Sunday 9 June 2013

End of easy money will put pressure on Latin American currencies. Time to adjust portfolios?

Analysis: History may repeat itself for Mexico, Peru as Fed eyes exit

MEXICO CITY | Sun Jun 9, 2013 4:18pm EDT

(Reuters) - "Mexico and Peru's popularity among foreign investors means they are among the emerging market economies most exposed to losses when the United States finally moves to take its foot off the monetary accelerator".

"History shows that when U.S. interest rates jump - widely anticipated when the Federal Reserve begins reducing its $85 billion a month bond purchases - new foreign investment in Peruvian and Mexican financial assets drops by almost two-thirds.

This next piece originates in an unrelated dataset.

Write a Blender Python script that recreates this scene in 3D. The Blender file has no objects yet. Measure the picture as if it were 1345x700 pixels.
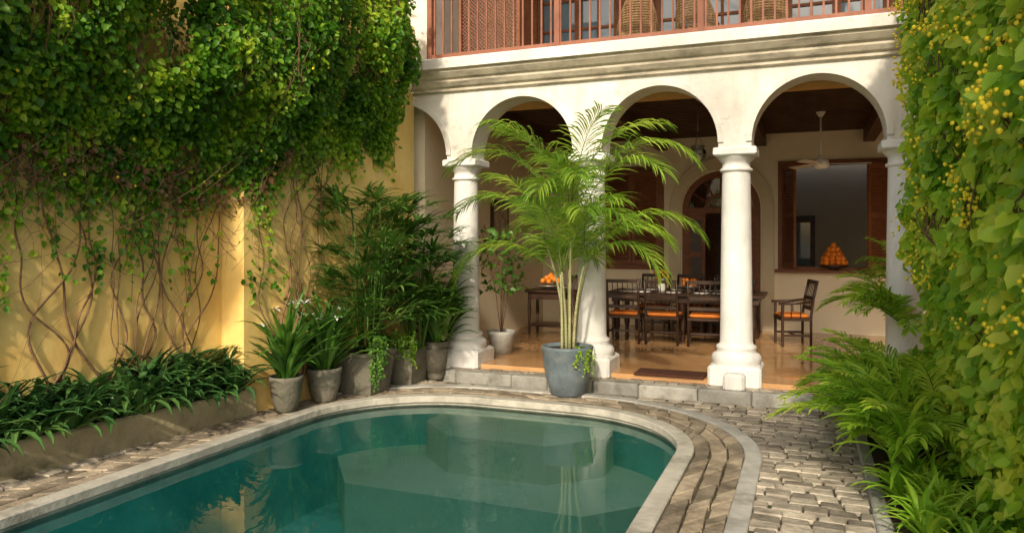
import bpy, math, random
import numpy as np
from mathutils import Vector, noise, Quaternion
random.seed(7); rng=np.random.default_rng(7)
SC=bpy.context.scene
U=random.uniform
# ------------------------------------------------------------------ materials
def nd(nt,t,loc=(0,0)): return nt.nodes.new(t)
def newmat(name):
    m=bpy.data.materials.new(name); m.use_nodes=True
    nt=m.node_tree; b=nt.nodes['Principled BSDF']; return m,nt,b
def pm(name,c1,c2,scale=5,rough=.8,bump=.2,bscale=None,island=0.0,streak=None,spec=.3,metal=0,dirt=None,stretch=(1,1,1),detail=4,dirt2=None):
    m,nt,b=newmat(name); L=nt.links.new
    tc=nd(nt,'ShaderNodeTexCoord'); mp=nd(nt,'ShaderNodeMapping'); mp.inputs['Scale'].default_value=stretch
    L(tc.outputs['Object'],mp.inputs[0])
    n=nd(nt,'ShaderNodeTexNoise'); n.inputs['Scale'].default_value=scale; n.inputs['Detail'].default_value=detail; n.inputs['Roughness'].default_value=.65
    L(mp.outputs[0],n.inputs['Vector'])
    r=nd(nt,'ShaderNodeValToRGB'); r.color_ramp.elements[0].position=.32; r.color_ramp.elements[1].position=.68
    r.color_ramp.elements[0].color=(*c1,1); r.color_ramp.elements[1].color=(*c2,1)
    L(n.outputs['Fac'],r.inputs[0]); col=r.outputs[0]
    def mulmix(col,fac,color,mode='MIX'):
        mx=nd(nt,'ShaderNodeMix'); mx.data_type='RGBA'; mx.blend_type=mode
        L(fac,mx.inputs['Factor']); L(col,mx.inputs['A']); mx.inputs['B'].default_value=(*color,1)
        return mx.outputs['Result']
    for dirt in (dirt,dirt2):
        if not dirt: continue
        n2=nd(nt,'ShaderNodeTexNoise'); n2.inputs['Scale'].default_value=dirt[1]; n2.inputs['Detail'].default_value=6; n2.inputs['Roughness'].default_value=.7
        mp2=nd(nt,'ShaderNodeMapping'); mp2.inputs['Scale'].default_value=dirt[2]
        L(tc.outputs['Object'],mp2.inputs[0]); L(mp2.outputs[0],n2.inputs['Vector'])
        r2=nd(nt,'ShaderNodeValToRGB'); r2.color_ramp.elements[0].position=dirt[3]; r2.color_ramp.elements[1].position=dirt[4]
        r2.color_ramp.elements[0].color=(0,0,0,1); r2.color_ramp.elements[1].color=(1,1,1,1)
        L(n2.outputs['Fac'],r2.inputs[0]); col=mulmix(col,r2.outputs[0],dirt[0])
    if island:
        g=nd(nt,'ShaderNodeNewGeometry'); h=nd(nt,'ShaderNodeHueSaturation')
        mr=nd(nt,'ShaderNodeMapRange'); mr.inputs['To Min'].default_value=1-island; mr.inputs['To Max'].default_value=1+island
        L(g.outputs['Random Per Island'],mr.inputs['Value']); L(mr.outputs[0],h.inputs['Value']); L(col,h.inputs['Color']); col=h.outputs[0]
    L(col,b.inputs['Base Color']); b.inputs['Roughness'].default_value=rough
    b.inputs['Specular IOR Level'].default_value=spec; b.inputs['Metallic'].default_value=metal
    if bump:
        nb=nd(nt,'ShaderNodeTexNoise'); nb.inputs['Scale'].default_value=bscale or scale*4; nb.inputs['Detail'].default_value=5
        L(mp.outputs[0],nb.inputs['Vector'])
        bp=nd(nt,'ShaderNodeBump'); bp.inputs['Strength'].default_value=bump; bp.inputs['Distance'].default_value=.02
        L(nb.outputs['Fac'],bp.inputs['Height']); L(bp.outputs[0],b.inputs['Normal'])
    return m
def leafmat(name,cols,trans=.35,rough=.45,spec=.4):
    m,nt,b=newmat(name); L=nt.links.new
    g=nd(nt,'ShaderNodeNewGeometry'); r=nd(nt,'ShaderNodeValToRGB'); cr=r.color_ramp
    n=nd(nt,'ShaderNodeTexNoise'); n.inputs['Scale'].default_value=1.6; n.inputs['Detail'].default_value=2
    L(g.outputs['Position'],n.inputs['Vector'])
    ma=nd(nt,'ShaderNodeMath'); ma.operation='MULTIPLY_ADD'; ma.inputs[1].default_value=.6
    L(g.outputs['Random Per Island'],ma.inputs[0])
    mb=nd(nt,'ShaderNodeMath'); mb.operation='MULTIPLY_ADD'; mb.inputs[1].default_value=1.6; mb.inputs[2].default_value=-.5
    L(n.outputs['Fac'],mb.inputs[0]); L(mb.outputs[0],ma.inputs[2])
    while len(cr.elements)<len(cols): cr.elements.new(.5)
    for i,c in enumerate(cols):
        cr.elements[i].position=i/(len(cols)-1); cr.elements[i].color=(*c,1)
    L(ma.outputs[0],r.inputs[0]); L(r.outputs[0],b.inputs['Base Color'])
    b.inputs['Roughness'].default_value=rough; b.inputs['Specular IOR Level'].default_value=spec
    t=nd(nt,'ShaderNodeBsdfTranslucent'); h=nd(nt,'ShaderNodeHueSaturation'); h.inputs['Value'].default_value=1.6; h.inputs['Hue'].default_value=.49
    L(r.outputs[0],h.inputs['Color']); L(h.outputs[0],t.inputs['Color'])
    mx=nd(nt,'ShaderNodeMixShader'); mx.inputs[0].default_value=trans
    L(b.outputs[0],mx.inputs[1]); L(t.outputs[0],mx.inputs[2]); L(mx.outputs[0],nt.nodes['Material Output'].inputs[0])
    return m
def flat(name,c,rough=.5,spec=.4,metal=0,island=.1): return pm(name,tuple(x*.85 for x in c),tuple(min(1,x*1.12) for x in c),8,rough,.06,40,island=island,spec=spec,metal=metal,detail=2)

M={}
M['white']=pm('white_limewash',(.68,.65,.58),(.82,.79,.74),1.7,.85,.35,14,dirt=((.54,.50,.43),1.0,(3.2,3.2,.5),.52,.80),dirt2=((.44,.41,.36),3.5,(1,1,1.6),.60,.78))
M['column']=pm('column_plaster',(.70,.70,.69),(.83,.82,.80),2.8,.75,.3,16,dirt=((.54,.54,.53),2.0,(2,2,.5),.52,.80),dirt2=((.42,.41,.38),6.0,(1,1,1),.64,.80))
M['cornice']=pm('cornice_plaster',(.54,.47,.36),(.72,.65,.53),3,.85,.25,14,dirt=((.26,.235,.19),2.0,(1.0,1.0,4),.47,.70))
M['yellow']=pm('yellow_limewash',(.84,.55,.16),(.92,.68,.25),1.6,.9,.25,12,dirt=((.60,.37,.11),1.3,(1.5,1.5,.6),.52,.80),dirt2=((.62,.52,.34),2.6,(1,1,.8),.62,.80))
M['cream']=pm('cream_wall',(.80,.71,.52),(.87,.79,.61),1.5,.9,.1,10)
M['trim']=pm('cream_trim',(.62,.53,.37),(.70,.61,.44),2,.8,.1,10)
M['cobble']=pm('cobble_stone',(.25,.22,.175),(.46,.405,.325),6,.70,.6,28,island=.42,dirt=((.14,.12,.09),2.6,(1,1,1),.50,.72),spec=.4)
M['slab']=pm('stone_slab',(.21,.17,.12),(.41,.34,.25),5,.72,.6,24,island=.40,dirt=((.12,.10,.07),2,(1,1,1),.48,.70),spec=.35)
M['coping']=pm('pool_coping',(.36,.34,.29),(.53,.51,.44),3.5,.7,.35,20,dirt=((.19,.18,.145),2.5,(1,1,1),.50,.72))
M['band']=pm('stone_band',(.34,.335,.31),(.50,.49,.45),3.5,.7,.35,20,dirt=((.20,.19,.165),2.5,(1,1,1),.50,.72))
M['mortar']=pm('ground_mortar',(.055,.048,.032),(.11,.095,.06),6,.95,.5,30,dirt=((.05,.07,.02),2.5,(1,1,1),.55,.7))
M['curb']=pm('curb_stone',(.28,.275,.25),(.44,.43,.39),5,.8,.4,25,island=.22,dirt=((.17,.16,.135),3,(1,1,1),.50,.70))
M['floor']=pm('polished_terracotta',(.52,.28,.12),(.66,.39,.18),1.3,.06,.02,4,spec=.9,dirt=((.42,.22,.09),3.0,(1,1,1),.5,.75))
M['pool']=pm('pool_plaster',(.12,.62,.55),(.34,.88,.80),.7,.8,.15,8,dirt=((.08,.44,.40),1.0,(1,1,1),.48,.72))
M['poolstep']=pm('pool_step_stone',(.80,.84,.64),(.92,.92,.76),1.3,.8,.15,8,dirt=((.52,.72,.56),1.5,(1,1,1),.5,.72))
M['wood']=pm('dark_wood',(.025,.012,.007),(.06,.028,.014),6,.4,.15,30,stretch=(1,1,4),spec=.5)
M['shutter']=pm('red_brown_wood',(.16,.058,.026),(.26,.10,.042),6,.5,.15,30,stretch=(1,1,4))
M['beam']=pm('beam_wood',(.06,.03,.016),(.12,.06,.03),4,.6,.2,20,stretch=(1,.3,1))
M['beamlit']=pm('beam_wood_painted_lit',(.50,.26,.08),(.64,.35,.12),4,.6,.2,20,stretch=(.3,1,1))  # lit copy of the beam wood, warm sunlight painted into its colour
M['rail']=pm('railing_wood',(.22,.085,.05),(.32,.13,.08),5,.55,.15,20,island=.15)
M['wicker']=pm('wicker',(.22,.13,.06),(.36,.24,.12),20,.7,.6,80)
M['soil']=pm('soil',(.03,.02,.012),(.07,.05,.03),12,.95,.6,40)
M['ground']=pm('ground_soil',(.06,.07,.03),(.12,.10,.06),2,.95,.5,20)
M['potblue']=pm('blue_grey_pot',(.10,.13,.15),(.18,.22,.24),5,.5,.3,20,dirt=((.26,.26,.23),3,(1,1,1),.56,.75))
M['potgrey']=pm('grey_cement_pot',(.13,.12,.09),(.26,.24,.19),5,.85,.5,25,dirt=((.07,.075,.05),2.5,(1,1,1),.44,.66))
M['potwhite']=pm('pale_pot',(.36,.36,.34),(.5,.5,.46),6,.7,.2,25)
M['planter']=pm('planter_plaster',(.32,.27,.16),(.50,.43,.28),4,.9,.4,20,dirt=((.14,.13,.07),2.0,(1,1,1),.44,.64))
M['metal']=flat('aged_metal',(.30,.28,.24),.4,.5,.7)
M['fanwhite']=flat('fan_white',(.75,.73,.68),.4)
M['orange']=flat('orange_fruit',(.85,.24,.02),.45,island=.12)
M['cushion']=flat('orange_cushion',(.65,.20,.04),.9,.1)
M['ceramic']=flat('ceramic_white',(.8,.78,.74),.2)
M['mat']=pm('coir_mat',(.06,.022,.013),(.11,.042,.025),20,.95,.6,80)
M['bark']=pm('vine_bark',(.13,.075,.04),(.26,.16,.09),12,.85,.4,40,island=.2)
M['cane']=pm('palm_cane',(.24,.26,.11),(.46,.44,.25),9,.6,.3,10,stretch=(1,1,6),island=.1)
M['trunk']=pm('tree_bark',(.10,.075,.05),(.20,.16,.11),5,.9,.6,20)
M['rachis']=pm('leaf_stalk',(.12,.20,.04),(.20,.28,.06),9,.5,.1,10)
M['flowery']=flat('yellow_blossom',(.92,.74,.04),.6,island=.12)
M['flowerw']=flat('white_blossom',(.85,.85,.80),.6)
M['roof']=pm('clay_roof',(.22,.09,.05),(.34,.15,.08),6,.8,.5,20)
M['paint']=pm('picture_print',(.25,.2,.13),(.6,.53,.4),9,.5,0,10)
M['ivy']=leafmat('ivy_leaf',[(.022,.075,.005),(.045,.15,.008),(.09,.25,.012),(.19,.37,.018),(.36,.48,.03)],.38)
M['ivyR']=leafmat('ivy_light_leaf',[(.08,.23,.012),(.16,.36,.02),(.28,.49,.03),(.44,.61,.05),(.60,.66,.08)],.42)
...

In what many see as a dress rehearsal, worries that the Fed might slow buying later this year pushed Mexican 10-year yields up almost 100 basis points in May. The rise was twice the jump in U.S. Treasuries".
"Bonds in Brazil, Colombia and Peru also sold off and major Latin Americancurrencies fell on average 5.5 percent on the mere hint of a limit to the cheap cash that has pushed many emerging markets to record highs.
Latin America has outperformed other emerging markets in attracting foreign investment over the last two years and economists say countries with the highest inflows may see the strongest outflows when the wind turns.
Mexico, with its close ties to the United States, has been the biggest magnet for Latin American portfolio flows since 2009, with foreign ownership of local bonds close to 40 percent. Peru and Chile lead taking all foreign flows into account".
Reuters' analysis of data shows that "a one percentage point rise in U.S. 10-year yields since 1995 is typically followed by a 63 percent drop in net, non-foreign direct investment inflows to Mexico. Taking inflows over the last 12 months, that would be equivalent to a $50 billion fall".
"In Peru, where foreigners own a whopping 57 percent of local currency debt, a comparable rise precedes a 61 percent drop in inflows, while a 40-48 percent fall could be expected in Chile, Colombia and Brazil, which has just dropped a tax on foreign investment in domestic bonds to attract more capital'
Peruvian Finance Minister Luis Castilla downplayed risks to his country from a Fed exit and welcomed the sol's easing from 16-year highs.
"We're a country that has been running fiscal surpluses," he told Reuters. "We are not a country that will need to be tapping markets such as other countries in the region. That gives us some comfort."
"But Peru is also pressured by slower growth in China, undercutting the high commodity prices that have buoyed its economy. The minerals exporter has just posted its first quarterly trade deficit in more than four years and economists are trimming growth forecasts.
To some investors, the sell-off in May was a wake-up call to those who had preached that emerging markets were the new global safe haven amid ongoing weakness in developed economies".